In her first encounter with her half-sisters, Suzu leads them up a steep hill and shares with them a panoramic view of the countryside that she used to share with their father. Later Sachi shows her a similar view that she remembers seeing with their father when she was a child. All the sisters have mixed feelings about their parents. The older ones constantly assure Suzi that it is not her fault that her mother destroyed their family.
Suzu's communion with the natural world is an added blessing to the acceptance she discovers in her new community. In the most memorable of the many tributes to beauty in the film, a boy takes Suzu on a bicycle ride under a row of cherry blossom trees in full bloom. Her own private moment of connection with nature comes after finishing a bath when she steps outside and opens her towel to sense the air on her bare skin.
In the six films Hirokazu Kore-eda has directed, he has created an astonishing collection of stories which touch the heart and revere the manifold mysteries of life. Searching for a genre to place his work under, we came up with the idea of calling them "miniature films." These dramas reflect Kore-eda's attention to the little details of everyday life and the minutia of intimate relationships and family interactions. Events move slowly so you have time to notice subtle things that are happening. The director's love of fashioning art in the small has not diminished over the years.
We were moved by Maborosi, a powerful and profound drama about one woman's long and arduous journey through grief's labyrinth.
Our favorite of his films is After Life, an exquisite story in which people who have recently died are given the chance to choose the memory of the best day of their life to carry with them into eternity.
Nobody Knows tells the harrowing story of four children in Tokyo who are abandoned by their mother and forced to fend for themselves.

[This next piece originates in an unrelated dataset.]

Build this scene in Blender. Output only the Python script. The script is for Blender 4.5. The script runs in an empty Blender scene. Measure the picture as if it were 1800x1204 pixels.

In Still Walking, the director turns his focus on a Japanese family get-together to explore sibling rivalry, the yearning to be wanted, and the mysteries of death.
I Wish is a charming and inventive drama about wishes, friendship, sibling solidarity, and the wonderful support of grandparents when we need them most.
Like Father, Like Son explores the slow and surprising transformation of a self-absorbed and distant father who comes to see how important it is for both children and parents to be loved and appreciated.
The themes of these earlier Hirokazu Kore-eda films are present in this new one – the importance of family relationships over time, the transformative power of memories, and the yearning for acceptance and love. The three sisters are connected to their late grandmother who looked after them following their mother's departure. They introduce Suzu to the art of making of wine with plums from the old tree in the garden using their grandmother's recipe. Time and tradition can be prisons for many but for these sisters they are reservoirs of meaning and sustenance.
When the moment comes to say goodbye to these four sisters, it is hard to describe our feelings. There is our gratitude for the beauty we have witnessed on the screen in the faces and presence of these immensely talented actresses. There is also the pleasure that is derived from the gentle and caring ways in which the characters do their everyday chores in their home. Here little things matter and the sisters do them with such love that it takes away our breath to see how graceful and natural this lifestyle can be. And last but not least, we recall how in their nurturing of each other and Suzu they heeded the wise words of their grandmother: "Every living thing takes time and effort."